• _INSTRUCTIONS TO FOLLOW_:
In the material below, find every line with "from" and pull it out.

• _DATA_:
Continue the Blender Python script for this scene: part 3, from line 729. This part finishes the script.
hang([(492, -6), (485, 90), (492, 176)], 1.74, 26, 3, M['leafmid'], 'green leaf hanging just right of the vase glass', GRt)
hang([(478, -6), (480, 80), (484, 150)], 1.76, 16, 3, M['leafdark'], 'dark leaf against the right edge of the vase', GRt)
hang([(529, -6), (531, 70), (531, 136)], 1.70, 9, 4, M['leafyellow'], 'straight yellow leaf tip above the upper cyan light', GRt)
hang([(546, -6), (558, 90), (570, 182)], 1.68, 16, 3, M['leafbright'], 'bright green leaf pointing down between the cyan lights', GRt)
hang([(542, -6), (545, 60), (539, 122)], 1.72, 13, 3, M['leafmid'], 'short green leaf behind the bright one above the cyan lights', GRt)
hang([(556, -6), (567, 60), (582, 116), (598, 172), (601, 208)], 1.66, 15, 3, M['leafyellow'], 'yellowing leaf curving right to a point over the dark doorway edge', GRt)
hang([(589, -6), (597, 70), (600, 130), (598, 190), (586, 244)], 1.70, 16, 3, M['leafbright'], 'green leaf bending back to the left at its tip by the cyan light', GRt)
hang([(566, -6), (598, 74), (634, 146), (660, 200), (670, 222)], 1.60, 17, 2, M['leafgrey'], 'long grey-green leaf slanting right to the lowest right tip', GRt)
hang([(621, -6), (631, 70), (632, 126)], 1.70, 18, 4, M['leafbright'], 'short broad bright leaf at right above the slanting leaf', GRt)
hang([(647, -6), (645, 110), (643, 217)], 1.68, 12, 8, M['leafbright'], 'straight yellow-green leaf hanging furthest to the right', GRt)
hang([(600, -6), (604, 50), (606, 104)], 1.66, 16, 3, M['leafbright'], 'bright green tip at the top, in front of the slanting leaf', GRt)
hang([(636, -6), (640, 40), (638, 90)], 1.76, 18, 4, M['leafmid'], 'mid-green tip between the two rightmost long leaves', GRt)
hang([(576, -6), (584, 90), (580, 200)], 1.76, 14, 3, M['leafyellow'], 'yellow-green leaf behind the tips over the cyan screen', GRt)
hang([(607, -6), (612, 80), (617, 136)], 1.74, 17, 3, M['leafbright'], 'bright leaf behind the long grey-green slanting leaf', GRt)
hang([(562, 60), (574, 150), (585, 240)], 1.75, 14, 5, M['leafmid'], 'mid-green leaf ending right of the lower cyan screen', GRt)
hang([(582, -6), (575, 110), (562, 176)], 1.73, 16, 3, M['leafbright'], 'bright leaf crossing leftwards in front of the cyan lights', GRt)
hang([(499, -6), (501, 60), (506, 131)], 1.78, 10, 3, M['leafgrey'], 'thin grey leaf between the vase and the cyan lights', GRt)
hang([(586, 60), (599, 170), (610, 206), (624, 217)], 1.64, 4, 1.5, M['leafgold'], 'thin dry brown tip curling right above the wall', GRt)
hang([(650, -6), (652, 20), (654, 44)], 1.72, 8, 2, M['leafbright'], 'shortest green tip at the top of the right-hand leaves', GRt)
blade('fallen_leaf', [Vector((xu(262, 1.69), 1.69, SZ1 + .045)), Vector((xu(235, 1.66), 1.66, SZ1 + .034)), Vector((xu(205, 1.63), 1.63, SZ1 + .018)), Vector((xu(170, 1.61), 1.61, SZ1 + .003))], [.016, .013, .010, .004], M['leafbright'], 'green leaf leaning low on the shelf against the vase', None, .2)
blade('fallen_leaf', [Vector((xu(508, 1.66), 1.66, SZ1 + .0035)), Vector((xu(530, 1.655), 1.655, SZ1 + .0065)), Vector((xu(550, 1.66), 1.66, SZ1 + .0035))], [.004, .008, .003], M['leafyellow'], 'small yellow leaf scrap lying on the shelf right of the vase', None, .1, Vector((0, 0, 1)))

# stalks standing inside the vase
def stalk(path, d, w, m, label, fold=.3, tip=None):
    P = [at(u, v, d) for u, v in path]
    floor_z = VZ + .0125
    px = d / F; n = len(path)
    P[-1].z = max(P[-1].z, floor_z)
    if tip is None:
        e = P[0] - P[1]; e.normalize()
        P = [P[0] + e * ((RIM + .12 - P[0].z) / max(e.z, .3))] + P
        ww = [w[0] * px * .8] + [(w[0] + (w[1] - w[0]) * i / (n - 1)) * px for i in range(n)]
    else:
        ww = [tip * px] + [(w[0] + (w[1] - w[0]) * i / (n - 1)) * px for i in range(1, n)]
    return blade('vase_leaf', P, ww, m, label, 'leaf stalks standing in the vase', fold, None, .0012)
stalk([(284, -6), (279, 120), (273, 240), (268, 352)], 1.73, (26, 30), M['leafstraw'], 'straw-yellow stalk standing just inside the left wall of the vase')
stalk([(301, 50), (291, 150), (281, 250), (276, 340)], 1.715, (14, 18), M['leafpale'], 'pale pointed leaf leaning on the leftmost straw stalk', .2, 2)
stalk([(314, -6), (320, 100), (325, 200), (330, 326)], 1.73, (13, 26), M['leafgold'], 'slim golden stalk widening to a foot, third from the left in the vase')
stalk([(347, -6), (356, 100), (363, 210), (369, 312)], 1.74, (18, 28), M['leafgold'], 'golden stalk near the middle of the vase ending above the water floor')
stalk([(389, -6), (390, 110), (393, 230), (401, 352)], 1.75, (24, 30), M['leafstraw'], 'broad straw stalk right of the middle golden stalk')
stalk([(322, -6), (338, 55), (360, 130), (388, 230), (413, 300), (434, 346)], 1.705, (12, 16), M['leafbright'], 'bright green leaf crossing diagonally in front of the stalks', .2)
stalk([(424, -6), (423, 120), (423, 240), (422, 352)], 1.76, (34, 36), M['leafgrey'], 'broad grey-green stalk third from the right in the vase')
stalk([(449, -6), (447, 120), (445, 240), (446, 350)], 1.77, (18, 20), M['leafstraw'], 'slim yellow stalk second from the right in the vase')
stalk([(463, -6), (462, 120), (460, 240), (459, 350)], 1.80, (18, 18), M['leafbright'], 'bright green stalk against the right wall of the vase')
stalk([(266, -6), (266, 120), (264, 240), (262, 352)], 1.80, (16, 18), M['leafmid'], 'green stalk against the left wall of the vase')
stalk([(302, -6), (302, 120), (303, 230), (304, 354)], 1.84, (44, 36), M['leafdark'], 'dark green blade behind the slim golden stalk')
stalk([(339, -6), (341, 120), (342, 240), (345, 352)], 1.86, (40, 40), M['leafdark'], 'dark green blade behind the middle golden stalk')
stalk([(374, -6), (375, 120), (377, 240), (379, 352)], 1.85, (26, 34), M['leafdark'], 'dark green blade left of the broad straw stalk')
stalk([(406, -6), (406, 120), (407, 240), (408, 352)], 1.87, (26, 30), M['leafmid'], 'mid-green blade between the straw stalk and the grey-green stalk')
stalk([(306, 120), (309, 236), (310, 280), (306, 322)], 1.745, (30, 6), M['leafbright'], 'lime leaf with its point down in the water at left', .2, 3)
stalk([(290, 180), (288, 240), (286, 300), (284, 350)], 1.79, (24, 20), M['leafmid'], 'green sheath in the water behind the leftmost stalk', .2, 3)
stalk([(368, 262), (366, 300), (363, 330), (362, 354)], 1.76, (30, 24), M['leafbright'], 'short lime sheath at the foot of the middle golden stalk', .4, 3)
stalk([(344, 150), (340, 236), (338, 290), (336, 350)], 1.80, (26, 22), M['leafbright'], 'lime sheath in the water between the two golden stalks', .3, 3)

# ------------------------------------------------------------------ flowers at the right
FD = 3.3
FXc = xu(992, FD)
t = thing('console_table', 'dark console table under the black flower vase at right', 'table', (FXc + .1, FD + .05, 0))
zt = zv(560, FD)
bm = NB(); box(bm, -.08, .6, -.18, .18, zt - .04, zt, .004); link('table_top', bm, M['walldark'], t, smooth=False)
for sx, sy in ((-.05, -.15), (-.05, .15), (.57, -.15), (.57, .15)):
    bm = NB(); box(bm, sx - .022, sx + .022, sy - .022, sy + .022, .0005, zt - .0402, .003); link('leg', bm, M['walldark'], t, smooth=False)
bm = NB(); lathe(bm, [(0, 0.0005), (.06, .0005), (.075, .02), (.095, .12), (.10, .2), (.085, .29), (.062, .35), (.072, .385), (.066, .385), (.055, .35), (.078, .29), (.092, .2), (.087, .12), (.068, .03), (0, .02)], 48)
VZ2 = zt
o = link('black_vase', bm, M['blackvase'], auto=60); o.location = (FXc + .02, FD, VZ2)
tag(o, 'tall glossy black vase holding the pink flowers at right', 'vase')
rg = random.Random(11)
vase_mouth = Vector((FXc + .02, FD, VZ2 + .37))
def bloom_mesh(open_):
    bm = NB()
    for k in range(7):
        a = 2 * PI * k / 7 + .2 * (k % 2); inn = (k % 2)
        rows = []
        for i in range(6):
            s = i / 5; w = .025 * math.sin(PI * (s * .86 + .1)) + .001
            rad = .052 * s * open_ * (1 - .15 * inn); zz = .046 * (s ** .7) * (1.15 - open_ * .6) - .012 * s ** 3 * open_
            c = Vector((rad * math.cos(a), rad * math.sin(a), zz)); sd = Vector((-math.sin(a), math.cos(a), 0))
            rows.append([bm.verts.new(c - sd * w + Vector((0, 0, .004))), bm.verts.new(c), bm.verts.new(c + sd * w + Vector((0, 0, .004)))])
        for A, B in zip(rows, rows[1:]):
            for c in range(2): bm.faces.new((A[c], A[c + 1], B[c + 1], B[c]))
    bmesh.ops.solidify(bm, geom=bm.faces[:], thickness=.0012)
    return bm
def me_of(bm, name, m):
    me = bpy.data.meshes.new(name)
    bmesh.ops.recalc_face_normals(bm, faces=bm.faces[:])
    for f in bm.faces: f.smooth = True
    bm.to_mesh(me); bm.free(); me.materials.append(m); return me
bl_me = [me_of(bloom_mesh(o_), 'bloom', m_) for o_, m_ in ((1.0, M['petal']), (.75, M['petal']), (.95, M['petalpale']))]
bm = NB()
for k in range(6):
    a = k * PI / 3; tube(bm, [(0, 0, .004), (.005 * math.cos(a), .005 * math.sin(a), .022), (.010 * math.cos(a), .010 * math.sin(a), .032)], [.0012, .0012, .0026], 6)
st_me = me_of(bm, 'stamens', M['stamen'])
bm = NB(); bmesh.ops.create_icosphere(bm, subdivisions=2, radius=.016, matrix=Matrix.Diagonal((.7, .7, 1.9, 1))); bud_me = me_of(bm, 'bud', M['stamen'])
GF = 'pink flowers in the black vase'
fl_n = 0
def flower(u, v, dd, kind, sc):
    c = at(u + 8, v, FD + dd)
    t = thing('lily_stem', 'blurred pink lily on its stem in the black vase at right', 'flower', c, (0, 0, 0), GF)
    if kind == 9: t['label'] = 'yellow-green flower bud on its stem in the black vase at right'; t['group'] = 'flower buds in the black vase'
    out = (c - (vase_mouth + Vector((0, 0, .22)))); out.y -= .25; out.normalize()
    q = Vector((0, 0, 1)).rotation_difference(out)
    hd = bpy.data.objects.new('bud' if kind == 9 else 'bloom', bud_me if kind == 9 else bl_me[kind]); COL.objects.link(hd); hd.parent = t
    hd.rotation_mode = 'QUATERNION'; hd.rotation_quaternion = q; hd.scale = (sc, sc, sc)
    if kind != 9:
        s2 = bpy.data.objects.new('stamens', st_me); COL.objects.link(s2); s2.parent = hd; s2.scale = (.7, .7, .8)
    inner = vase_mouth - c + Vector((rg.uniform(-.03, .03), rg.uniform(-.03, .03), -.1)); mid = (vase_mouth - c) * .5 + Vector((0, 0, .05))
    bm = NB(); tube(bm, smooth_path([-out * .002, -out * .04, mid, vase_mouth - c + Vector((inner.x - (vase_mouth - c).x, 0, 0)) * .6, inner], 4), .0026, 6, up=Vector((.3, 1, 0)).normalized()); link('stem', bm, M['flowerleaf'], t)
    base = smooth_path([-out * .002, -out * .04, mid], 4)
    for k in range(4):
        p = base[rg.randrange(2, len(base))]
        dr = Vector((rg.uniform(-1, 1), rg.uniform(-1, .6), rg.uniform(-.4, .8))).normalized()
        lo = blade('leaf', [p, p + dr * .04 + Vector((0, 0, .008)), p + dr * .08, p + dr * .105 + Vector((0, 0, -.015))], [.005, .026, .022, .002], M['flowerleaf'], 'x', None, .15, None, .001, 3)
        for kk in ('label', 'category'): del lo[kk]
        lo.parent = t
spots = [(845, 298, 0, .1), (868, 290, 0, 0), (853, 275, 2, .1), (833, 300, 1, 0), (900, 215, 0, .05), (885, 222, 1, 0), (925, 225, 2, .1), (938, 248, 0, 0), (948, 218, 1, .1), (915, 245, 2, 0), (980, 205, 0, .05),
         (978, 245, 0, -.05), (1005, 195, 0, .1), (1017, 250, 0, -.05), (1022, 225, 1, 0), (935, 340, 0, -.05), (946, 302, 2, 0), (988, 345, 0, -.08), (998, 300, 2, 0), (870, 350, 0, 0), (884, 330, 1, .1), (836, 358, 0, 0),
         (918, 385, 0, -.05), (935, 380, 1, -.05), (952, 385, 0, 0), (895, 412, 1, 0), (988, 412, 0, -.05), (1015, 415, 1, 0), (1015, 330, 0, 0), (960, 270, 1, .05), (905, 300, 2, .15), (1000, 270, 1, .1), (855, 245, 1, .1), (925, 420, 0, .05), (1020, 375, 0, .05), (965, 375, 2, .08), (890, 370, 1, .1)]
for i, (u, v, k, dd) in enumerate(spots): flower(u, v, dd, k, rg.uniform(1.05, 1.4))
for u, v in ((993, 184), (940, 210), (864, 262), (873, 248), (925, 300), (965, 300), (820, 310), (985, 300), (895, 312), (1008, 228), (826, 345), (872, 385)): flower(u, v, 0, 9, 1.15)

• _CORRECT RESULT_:
Continue the Blender Python script for this scene: part 3, from line 729. This part finishes the script.
stalk([(314, -6), (320, 100), (325, 200), (330, 326)], 1.73, (13, 26), M['leafgold'], 'slim golden stalk widening to a foot, third from the left in the vase')
stalk([(424, -6), (423, 120), (423, 240), (422, 352)], 1.76, (34, 36), M['leafgrey'], 'broad grey-green stalk third from the right in the vase')
stalk([(449, -6), (447, 120), (445, 240), (446, 350)], 1.77, (18, 20), M['leafstraw'], 'slim yellow stalk second from the right in the vase')